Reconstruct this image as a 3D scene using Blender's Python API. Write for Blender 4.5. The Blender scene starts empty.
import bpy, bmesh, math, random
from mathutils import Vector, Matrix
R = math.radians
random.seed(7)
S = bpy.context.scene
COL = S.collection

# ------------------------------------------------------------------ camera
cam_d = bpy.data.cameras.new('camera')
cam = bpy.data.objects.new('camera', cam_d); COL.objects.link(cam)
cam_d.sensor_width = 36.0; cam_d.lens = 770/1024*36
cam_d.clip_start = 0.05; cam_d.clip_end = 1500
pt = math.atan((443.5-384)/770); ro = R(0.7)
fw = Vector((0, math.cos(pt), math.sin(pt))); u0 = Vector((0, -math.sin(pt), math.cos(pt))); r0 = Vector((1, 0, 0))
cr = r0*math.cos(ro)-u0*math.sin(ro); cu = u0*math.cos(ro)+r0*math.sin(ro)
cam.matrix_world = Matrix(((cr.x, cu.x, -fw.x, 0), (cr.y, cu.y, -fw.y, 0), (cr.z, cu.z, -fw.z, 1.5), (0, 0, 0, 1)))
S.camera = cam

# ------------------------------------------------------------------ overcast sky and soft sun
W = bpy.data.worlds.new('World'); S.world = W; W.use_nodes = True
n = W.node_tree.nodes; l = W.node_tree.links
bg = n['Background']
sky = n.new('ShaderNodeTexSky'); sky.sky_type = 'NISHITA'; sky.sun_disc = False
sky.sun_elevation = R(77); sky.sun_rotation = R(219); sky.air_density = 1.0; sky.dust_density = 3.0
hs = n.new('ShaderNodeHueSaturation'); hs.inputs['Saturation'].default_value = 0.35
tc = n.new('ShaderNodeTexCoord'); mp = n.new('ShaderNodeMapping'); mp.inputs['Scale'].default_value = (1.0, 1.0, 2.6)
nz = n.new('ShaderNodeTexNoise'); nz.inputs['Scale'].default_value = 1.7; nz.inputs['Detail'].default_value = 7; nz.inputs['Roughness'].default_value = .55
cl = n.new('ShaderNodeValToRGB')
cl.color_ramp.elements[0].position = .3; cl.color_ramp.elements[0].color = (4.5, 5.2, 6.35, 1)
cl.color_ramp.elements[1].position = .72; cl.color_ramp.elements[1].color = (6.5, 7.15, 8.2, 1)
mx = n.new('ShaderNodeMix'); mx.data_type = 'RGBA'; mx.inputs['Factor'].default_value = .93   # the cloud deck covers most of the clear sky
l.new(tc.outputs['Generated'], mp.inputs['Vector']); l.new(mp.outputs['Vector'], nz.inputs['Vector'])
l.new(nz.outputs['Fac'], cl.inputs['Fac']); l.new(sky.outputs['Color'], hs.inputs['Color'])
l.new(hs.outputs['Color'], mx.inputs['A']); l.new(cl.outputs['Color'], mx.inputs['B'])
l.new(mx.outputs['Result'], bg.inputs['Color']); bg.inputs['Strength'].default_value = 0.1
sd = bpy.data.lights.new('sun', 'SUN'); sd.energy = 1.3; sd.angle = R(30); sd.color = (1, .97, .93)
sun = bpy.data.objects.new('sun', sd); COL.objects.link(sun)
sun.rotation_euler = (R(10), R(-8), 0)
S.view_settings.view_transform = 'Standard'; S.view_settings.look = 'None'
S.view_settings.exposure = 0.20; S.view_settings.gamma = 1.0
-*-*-
--- Short problem ---
Look through the data above. Each line containing the word "scene" needs to be copied.

--- Response ---
Reconstruct this image as a 3D scene using Blender's Python API. Write for Blender 4.5. The Blender scene starts empty.
S = bpy.context.scene